Sunday, September 18, 2016


There are some things that cannot be copyrighted. The following list covers the most common ones.

  1. Ideas, plans, methods or systems. When presenting an idea for publication, only that author’s interpretation or expression of that idea can be copyrighted. For that reason the same ideas may be used as long as you express them in your own unique way.
  2. Ideas or procedures for doing, making or building things.
  3. Scientific or technical methods or discoveries.
  4. Business operations or procedures.
  5. Mathematical principles, formulas, and equations
  6. Any sort of concept, process, method of operation, or plan of action.
  7. General idea or outline, or title of a radio or television program.
  8. Names, titles, and short phrases or expressions, such as: names of products or services; names of business, organization or groups (including a group of performers); names, pen names, or stage names; titles of works; and catchwords, catch phrases, mottoes, slogans, or short advertising expressions. For that reason you do not have to worry about whether or not someone else has already used the title you have selected—they probably have. And there is nothing you can do about it if someone else uses one of your titles. The exception is names that have become trademarks.

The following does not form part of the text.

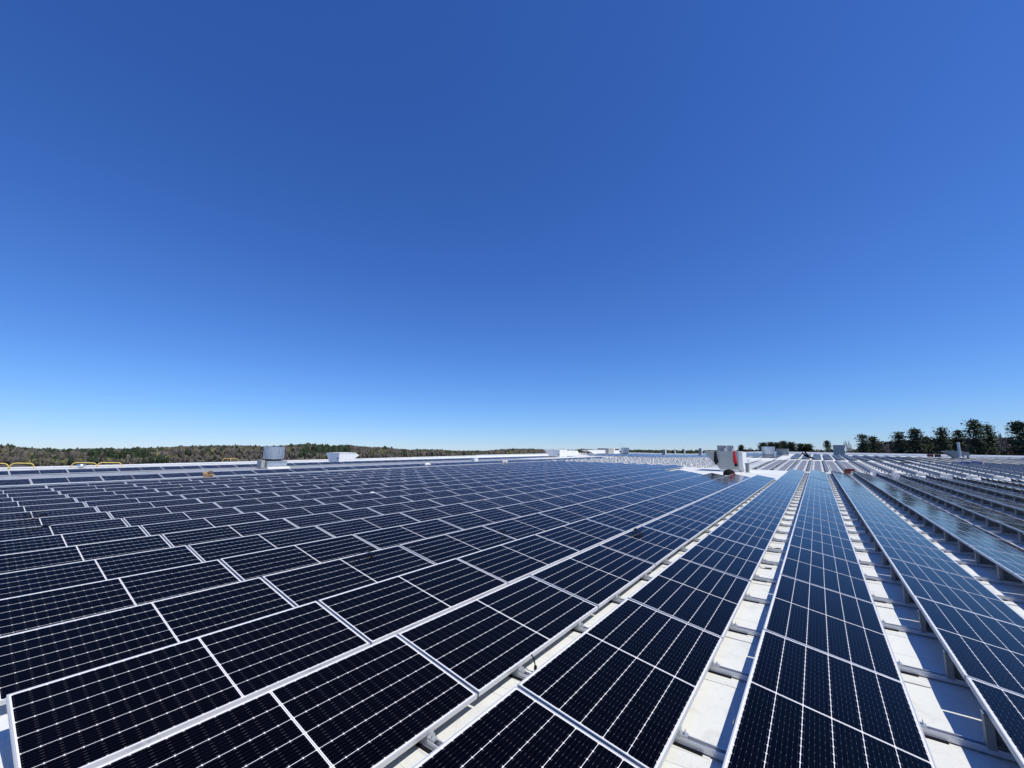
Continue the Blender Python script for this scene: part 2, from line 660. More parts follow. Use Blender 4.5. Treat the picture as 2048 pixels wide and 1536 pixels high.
def bare_row(i, y0, y1, label, white=False):
    x = rx(i)
    mb = MB()
    st = (1.7 if i < 3 else 2.29) if not white else 1.15
    y = y0
    while y < y1:
        z = zr(x, y)
        z2 = zr(x, min(y + st, y1))
        if not white:
            n0 = len(mb.v)
            a = .08
            b = .42 if i < 3 else .15
            top = .17 if i < 3 else .27
            mb.v += [(x - b, y, z + .035), (x - a, y, z + top), (x - a, y + st - .02, z2 + top), (x - b, y + st - .02, z2 + .035),
                     (x - b + .006, y, z + .030), (x - a + .006, y, z + top - .005), (x - a + .006, y + st - .02, z2 + top - .005), (x - b + .006, y + st - .02, z2 + .030)]
            for q in ((0, 1, 2, 3), (7, 6, 5, 4), (0, 4, 5, 1), (2, 6, 7, 3), (1, 5, 6, 2), (3, 7, 4, 0)):
                mb.f.append(tuple(n0 + t for t in q)); mb.mi.append(0)
        mb.box((x - .45, y - .03, z + .008), (x + .95, y + .03, z + .034), 1)
        mb.box((x + .02, y - .02, z + .034), (x + .06, y + .02, z + .28), 1)
        if not white:
            n0 = len(mb.v)
            mb.v += [(x + .22, y, z + .022), (x + .78, y, z + .022), (x + .78, y + st - .1, z2 + .022), (x + .22, y + st - .1, z2 + .022)]
            mb.f.append((n0, n0 + 1, n0 + 2, n0 + 3)); mb.mi.append(0)
        mb.box((x + .98, y - .03, z + .01), (x + 1.05, y + .03, z + .12), 2)
        if white or rb.random() < .35:
            mb.box((x + .0, y - .05, z + .25), (x + .09, y + .05, z + .285), 2)
        y += st
    o = mb.build('bare_racking', [MAT_DULL, MAT_WHITE if white else MAT_ALU, MAT_DARK])
    tag(o, label, 'racking', 'bare racking rows waiting for panels')


for i in range(-6, 21):
    wh = i <= -4
    if i == 0: txt = 'in line with the row between the white strips'
    elif i > 0: txt = 'in line with the %s row right of them' % ordinal(i - 1)
    else: txt = 'in line with the %s row left of the strips' % ordinal(-i - 1)
    bare_row(i, 46.6, 72.0 if i > -4 else 66, 'bare grey racking without panels, ' + txt, wh)
for i in range(-20, -6):
    bare_row(i, 46.2 if i > -9 else 45.4, 76, 'pale studded racking beyond the panels, %s row left of the strips' % ordinal(-i - 1), True)

mb = MB()
mb.prism([(-.2, 0), (.2, 0), (.19, .10), (-.19, .10)], 'y', -.1, .1)
BLOCK = mb.mesh('ballast_block', MAT_BLOCK)
cnt = 0
for i in range(-20, -6):
    for q in range(20):
        y = 46.0 + q * 1.45 + rb.uniform(-.3, .3)
        x = rx(i) + .45 + rb.uniform(-.15, .15)
        o = link('ballast_block', BLOCK)
        o.location = (x, y, zr(x, y) + .056)
        o.rotation_euler = (0, 0, rb.uniform(-.4, .4) + (pi / 2 if rb.random() < .4 else 0))
        o.scale = (1, 1, rb.uniform(.9, 1.9))
        tag(o, 'small pale ballast block lying in the studded racking field', 'block', 'ballast blocks in the bare racking')
        cnt += 1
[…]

  9. Even if you register a copyright, it does not prevent you from revising the material or even renaming it. However, the original copyright will only protect how it was written originally. If you want to protect subsequent versions, they will need to be copyrighted as “derivative works.” Since a title cannot be copyrighted, you do not have to register a title change as a derivative work. Instead you file a supplementary registration on Form CA. Note that in most cases, neither the original registration or these supplementary ones are necessary.